ANNA BOLEYN (Ernst Lubitsch) Rating: NNN


Before emigrating to the U.S. and directing sophisticated Euro-flavoured Hollywood musicals and sex comedies like The Love Parade and Trouble In Paradise, Ernst Lubitsch made his name in Germany with his internationally successful costume dramas Madame DuBarry and Anna Boleyn.

In the latter film, Lubitsch takes on King Henry VIII, the man who started a new religion just to have his way with women. Well, I guess this counts as sex comedy, too.

Anna Boleyn screens as part of the Goethe-Institut’s retrospective of Lubitsch’s pre-Hollywood silent films (which also includes Sumurun and The Wildcat) and the documentary Ernst Lubitsch In Berlin. Though these titles are on Kino’s Lubitsch In Berlin DVD set, they play at the Camera with live musical accompaniment on a big screen that let’s you appreciate the director’s meticulous framing.

In Lubitsch’s story of that Boleyn girl, Emil Jannings (The Last Laugh) plays Henry as a pompous and at times sympathetic philanderer with a larger-than-life appetite he crawls into a scene just to eat it all up. Anna (Henny Porten) is the earnest and victimized dish that Henry ogles.

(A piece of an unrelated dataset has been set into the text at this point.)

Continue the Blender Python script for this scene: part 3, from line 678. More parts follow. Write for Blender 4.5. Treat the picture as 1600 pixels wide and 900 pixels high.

The film’s sets and costumes are lavish for the time but now seem dated, and the plot is tied down by the predictability of a historical story that has been covered from every angle since. The joy comes in finding the famed “Lubitsch touch” in a film that predates the term. It’s there in the tiny gestures of Porten’s performance (speaking volumes more than Natalie Portman’s did in the same role), in the director’s innovative playfulness with masking and especially in those lingering picturesque compositions that emphasize minor narrative details and shed light on the entire film.

An economical shot of an infant Queen Elizabeth left crying in a vast empty drawing room is all Lubitsch needs to tell his story about influential women left powerless by pig-headed men.

Screens October 7 as part of Ernst Lubitch: The Berlin Years 1919-1921 (at the Camera until October 21).